Given material:
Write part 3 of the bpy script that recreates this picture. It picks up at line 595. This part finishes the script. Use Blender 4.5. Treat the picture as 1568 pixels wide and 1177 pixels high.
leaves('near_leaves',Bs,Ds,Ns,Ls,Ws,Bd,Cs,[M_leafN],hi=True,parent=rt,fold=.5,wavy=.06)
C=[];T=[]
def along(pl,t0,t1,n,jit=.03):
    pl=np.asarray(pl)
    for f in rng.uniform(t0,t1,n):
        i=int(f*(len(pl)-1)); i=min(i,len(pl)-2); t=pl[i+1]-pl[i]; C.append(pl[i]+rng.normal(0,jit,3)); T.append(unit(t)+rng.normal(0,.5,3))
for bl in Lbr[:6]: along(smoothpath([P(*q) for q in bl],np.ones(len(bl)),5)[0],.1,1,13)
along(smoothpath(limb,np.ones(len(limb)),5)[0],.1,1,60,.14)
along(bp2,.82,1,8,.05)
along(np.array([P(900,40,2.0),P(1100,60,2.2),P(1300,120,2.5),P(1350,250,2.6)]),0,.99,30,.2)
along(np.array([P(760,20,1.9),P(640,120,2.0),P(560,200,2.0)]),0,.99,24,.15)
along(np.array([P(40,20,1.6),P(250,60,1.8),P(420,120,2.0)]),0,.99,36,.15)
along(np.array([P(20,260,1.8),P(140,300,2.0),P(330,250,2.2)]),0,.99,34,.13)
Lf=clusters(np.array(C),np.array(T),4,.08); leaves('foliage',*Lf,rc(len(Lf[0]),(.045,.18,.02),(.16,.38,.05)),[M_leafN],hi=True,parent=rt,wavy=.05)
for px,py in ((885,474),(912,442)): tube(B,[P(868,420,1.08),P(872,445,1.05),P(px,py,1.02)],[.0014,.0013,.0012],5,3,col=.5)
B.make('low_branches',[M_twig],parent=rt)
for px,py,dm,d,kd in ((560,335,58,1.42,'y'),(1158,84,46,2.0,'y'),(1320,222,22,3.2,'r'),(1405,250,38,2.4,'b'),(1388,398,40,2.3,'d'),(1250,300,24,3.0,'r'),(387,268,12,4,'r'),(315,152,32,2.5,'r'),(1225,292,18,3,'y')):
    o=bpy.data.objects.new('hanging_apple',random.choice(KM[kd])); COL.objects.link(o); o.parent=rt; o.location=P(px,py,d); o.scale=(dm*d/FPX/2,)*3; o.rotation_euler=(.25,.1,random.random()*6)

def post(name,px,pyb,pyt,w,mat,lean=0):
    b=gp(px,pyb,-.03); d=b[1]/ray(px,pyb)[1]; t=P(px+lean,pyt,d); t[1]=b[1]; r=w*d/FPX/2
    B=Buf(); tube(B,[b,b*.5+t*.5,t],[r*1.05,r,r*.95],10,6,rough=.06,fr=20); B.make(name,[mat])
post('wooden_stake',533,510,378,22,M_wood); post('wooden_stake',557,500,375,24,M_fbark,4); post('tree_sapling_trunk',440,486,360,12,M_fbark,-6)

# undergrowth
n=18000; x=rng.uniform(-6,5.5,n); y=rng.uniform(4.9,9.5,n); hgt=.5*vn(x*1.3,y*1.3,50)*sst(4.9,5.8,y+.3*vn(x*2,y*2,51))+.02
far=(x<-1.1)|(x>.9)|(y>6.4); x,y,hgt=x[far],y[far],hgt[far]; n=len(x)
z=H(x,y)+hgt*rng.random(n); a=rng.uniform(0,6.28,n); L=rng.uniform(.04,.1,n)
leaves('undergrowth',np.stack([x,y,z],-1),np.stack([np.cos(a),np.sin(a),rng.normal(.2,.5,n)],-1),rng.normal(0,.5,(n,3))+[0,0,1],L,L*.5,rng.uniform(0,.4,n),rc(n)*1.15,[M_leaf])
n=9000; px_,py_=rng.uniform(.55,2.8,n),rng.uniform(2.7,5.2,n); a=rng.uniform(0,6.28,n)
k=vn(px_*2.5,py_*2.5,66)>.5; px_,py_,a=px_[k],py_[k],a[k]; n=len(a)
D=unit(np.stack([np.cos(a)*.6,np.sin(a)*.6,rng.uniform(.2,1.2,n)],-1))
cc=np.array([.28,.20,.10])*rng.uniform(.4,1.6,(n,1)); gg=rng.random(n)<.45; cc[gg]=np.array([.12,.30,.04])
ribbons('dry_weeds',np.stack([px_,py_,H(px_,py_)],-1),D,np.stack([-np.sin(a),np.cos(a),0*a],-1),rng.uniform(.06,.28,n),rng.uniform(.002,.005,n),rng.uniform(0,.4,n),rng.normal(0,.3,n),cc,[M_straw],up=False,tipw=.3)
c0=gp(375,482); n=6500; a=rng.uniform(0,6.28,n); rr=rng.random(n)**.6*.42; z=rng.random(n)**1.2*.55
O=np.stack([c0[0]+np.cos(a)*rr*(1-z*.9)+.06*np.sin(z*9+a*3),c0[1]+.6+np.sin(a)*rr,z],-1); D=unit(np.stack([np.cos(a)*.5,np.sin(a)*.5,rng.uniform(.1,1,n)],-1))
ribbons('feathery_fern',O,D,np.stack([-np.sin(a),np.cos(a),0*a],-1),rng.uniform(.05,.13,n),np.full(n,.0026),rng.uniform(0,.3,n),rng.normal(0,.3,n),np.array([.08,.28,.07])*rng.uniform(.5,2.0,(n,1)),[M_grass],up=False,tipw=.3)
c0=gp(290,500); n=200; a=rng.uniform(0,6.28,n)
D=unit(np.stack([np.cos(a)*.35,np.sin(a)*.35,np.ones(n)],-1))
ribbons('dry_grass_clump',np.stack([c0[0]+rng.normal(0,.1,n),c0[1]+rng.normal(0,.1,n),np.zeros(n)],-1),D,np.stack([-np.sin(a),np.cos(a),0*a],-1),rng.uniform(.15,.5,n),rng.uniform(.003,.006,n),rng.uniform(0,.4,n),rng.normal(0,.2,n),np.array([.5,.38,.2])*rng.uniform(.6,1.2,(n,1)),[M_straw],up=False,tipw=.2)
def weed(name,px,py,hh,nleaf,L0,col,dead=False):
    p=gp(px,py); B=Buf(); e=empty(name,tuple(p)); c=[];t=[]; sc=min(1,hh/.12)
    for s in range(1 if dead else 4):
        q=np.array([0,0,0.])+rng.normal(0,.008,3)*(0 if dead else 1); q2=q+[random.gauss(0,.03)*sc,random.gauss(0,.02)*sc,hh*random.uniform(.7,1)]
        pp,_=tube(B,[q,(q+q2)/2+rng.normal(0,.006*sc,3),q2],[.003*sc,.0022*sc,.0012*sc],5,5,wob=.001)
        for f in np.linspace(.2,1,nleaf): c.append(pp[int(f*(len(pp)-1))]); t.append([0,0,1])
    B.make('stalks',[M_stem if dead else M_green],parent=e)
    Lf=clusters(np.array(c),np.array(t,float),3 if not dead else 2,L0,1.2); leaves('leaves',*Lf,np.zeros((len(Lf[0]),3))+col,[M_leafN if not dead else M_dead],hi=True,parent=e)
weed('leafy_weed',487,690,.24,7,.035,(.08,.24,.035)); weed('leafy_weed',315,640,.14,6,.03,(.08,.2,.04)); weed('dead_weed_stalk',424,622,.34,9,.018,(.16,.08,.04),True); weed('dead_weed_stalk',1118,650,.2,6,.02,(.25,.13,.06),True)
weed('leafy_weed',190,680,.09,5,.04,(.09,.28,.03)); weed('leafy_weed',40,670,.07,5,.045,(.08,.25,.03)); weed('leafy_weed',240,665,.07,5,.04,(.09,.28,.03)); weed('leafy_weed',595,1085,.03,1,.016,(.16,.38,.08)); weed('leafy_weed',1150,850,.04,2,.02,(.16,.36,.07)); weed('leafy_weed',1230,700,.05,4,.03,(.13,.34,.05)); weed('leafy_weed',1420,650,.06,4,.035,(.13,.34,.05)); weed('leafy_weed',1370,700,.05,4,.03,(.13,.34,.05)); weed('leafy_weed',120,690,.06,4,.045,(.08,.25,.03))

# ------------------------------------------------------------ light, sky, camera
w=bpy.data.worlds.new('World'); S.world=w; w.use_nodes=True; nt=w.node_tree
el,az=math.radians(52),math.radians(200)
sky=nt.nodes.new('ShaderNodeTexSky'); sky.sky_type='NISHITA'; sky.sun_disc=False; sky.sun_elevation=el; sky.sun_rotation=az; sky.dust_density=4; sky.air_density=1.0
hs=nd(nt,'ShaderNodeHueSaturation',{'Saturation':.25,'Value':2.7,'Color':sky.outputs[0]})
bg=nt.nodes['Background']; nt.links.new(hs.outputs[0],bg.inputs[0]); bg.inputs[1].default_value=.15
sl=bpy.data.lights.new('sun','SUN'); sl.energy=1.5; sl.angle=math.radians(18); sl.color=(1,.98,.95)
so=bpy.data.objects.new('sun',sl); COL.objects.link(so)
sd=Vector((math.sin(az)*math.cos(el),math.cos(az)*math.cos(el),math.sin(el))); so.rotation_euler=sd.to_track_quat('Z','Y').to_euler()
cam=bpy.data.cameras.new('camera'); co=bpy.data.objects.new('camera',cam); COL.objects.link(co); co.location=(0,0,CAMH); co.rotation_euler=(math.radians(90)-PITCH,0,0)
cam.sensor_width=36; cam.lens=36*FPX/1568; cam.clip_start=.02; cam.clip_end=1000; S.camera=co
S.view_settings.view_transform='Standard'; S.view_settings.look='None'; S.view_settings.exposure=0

What this task involves:
From the first line of the data above to the line holding "COL.objects.link(o); o.parent=rt; o.location=P(px,py,d);", reproduce each line exactly; emit no other lines.

Expected answer:
Write part 3 of the bpy script that recreates this picture. It picks up at line 595. This part finishes the script. Use Blender 4.5. Treat the picture as 1568 pixels wide and 1177 pixels high.
leaves('near_leaves',Bs,Ds,Ns,Ls,Ws,Bd,Cs,[M_leafN],hi=True,parent=rt,fold=.5,wavy=.06)
C=[];T=[]
def along(pl,t0,t1,n,jit=.03):
    pl=np.asarray(pl)
    for f in rng.uniform(t0,t1,n):
        i=int(f*(len(pl)-1)); i=min(i,len(pl)-2); t=pl[i+1]-pl[i]; C.append(pl[i]+rng.normal(0,jit,3)); T.append(unit(t)+rng.normal(0,.5,3))
for bl in Lbr[:6]: along(smoothpath([P(*q) for q in bl],np.ones(len(bl)),5)[0],.1,1,13)
along(smoothpath(limb,np.ones(len(limb)),5)[0],.1,1,60,.14)
along(bp2,.82,1,8,.05)
along(np.array([P(900,40,2.0),P(1100,60,2.2),P(1300,120,2.5),P(1350,250,2.6)]),0,.99,30,.2)
along(np.array([P(760,20,1.9),P(640,120,2.0),P(560,200,2.0)]),0,.99,24,.15)
along(np.array([P(40,20,1.6),P(250,60,1.8),P(420,120,2.0)]),0,.99,36,.15)
along(np.array([P(20,260,1.8),P(140,300,2.0),P(330,250,2.2)]),0,.99,34,.13)
Lf=clusters(np.array(C),np.array(T),4,.08); leaves('foliage',*Lf,rc(len(Lf[0]),(.045,.18,.02),(.16,.38,.05)),[M_leafN],hi=True,parent=rt,wavy=.05)
for px,py in ((885,474),(912,442)): tube(B,[P(868,420,1.08),P(872,445,1.05),P(px,py,1.02)],[.0014,.0013,.0012],5,3,col=.5)
B.make('low_branches',[M_twig],parent=rt)
for px,py,dm,d,kd in ((560,335,58,1.42,'y'),(1158,84,46,2.0,'y'),(1320,222,22,3.2,'r'),(1405,250,38,2.4,'b'),(1388,398,40,2.3,'d'),(1250,300,24,3.0,'r'),(387,268,12,4,'r'),(315,152,32,2.5,'r'),(1225,292,18,3,'y')):
    o=bpy.data.objects.new('hanging_apple',random.choice(KM[kd])); COL.objects.link(o); o.parent=rt; o.location=P(px,py,d); o.scale=(dm*d/FPX/2,)*3; o.rotation_euler=(.25,.1,random.random()*6)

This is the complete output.